Proposed allocation of seats (table)

They also stress that this allocation would apply only if the UK actually leaves the EU. Otherwise the current arrangements would stay in place until further notice.

A proposal by the Constitutional Affairs Committee calling for a number of MEPs to be elected from an EU-wide electoral constituency, was rejected by the full House.

The proposal for a European Council decision was approved on Wednesday by 431 votes to 182 with 61 abstentions.

Co-rapporteur Danuta Hübner (EPP, PL) said: “In times when democracy as a system is called into question, it is our duty to re-ignite citizens’ passion for democracy. I hope we can take a step in the right direction by approving a distribution of the European Parliament’s seats that is fair, that follows objective principles, and that respects the EU’s Treaty.”

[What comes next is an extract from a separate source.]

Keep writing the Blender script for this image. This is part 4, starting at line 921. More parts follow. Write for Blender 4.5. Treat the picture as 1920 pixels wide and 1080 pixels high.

Co-rapporteur Pedro Silva Pereira (S&D, PT) said “This vote is an important step forward for European democracy. The new allocation of seats means that we will reduce the overall number of MEPs from 751 to 705 while ensuring no loss of seats for any member state. Currently under-represented countries will get 27 of the 73 UK seats available after the UK leaves the EU. This will make the European Parliament a fairer reflection of the citizens it represents”.

Now that this legislative initiative has been approved by the full House, it will be put to the European Council (EU heads of state or government) for a unanimous decision, and then returned to Parliament for a final yes/no vote. The composition of the European Parliament for 2019-2024 is one of the topics expected to be debated by EU leaders during the informal EU summit later in February.

According to Article 14(2) of the Treaty on European Union, the number of Members of the European Parliament cannot exceed 750, plus the President. It also requires representation to be “degressively proportional”, with a minimum threshold of 6 members per member state, and states that no member state is to be allocated more than 96 seats.

In simplified terms, “degressive proportionality” should meet two requirements:

  1. no smaller state shall receive more seats than a larger one, and
  2. the population/seats ratio shall increase as population increases, before rounding to whole numbers.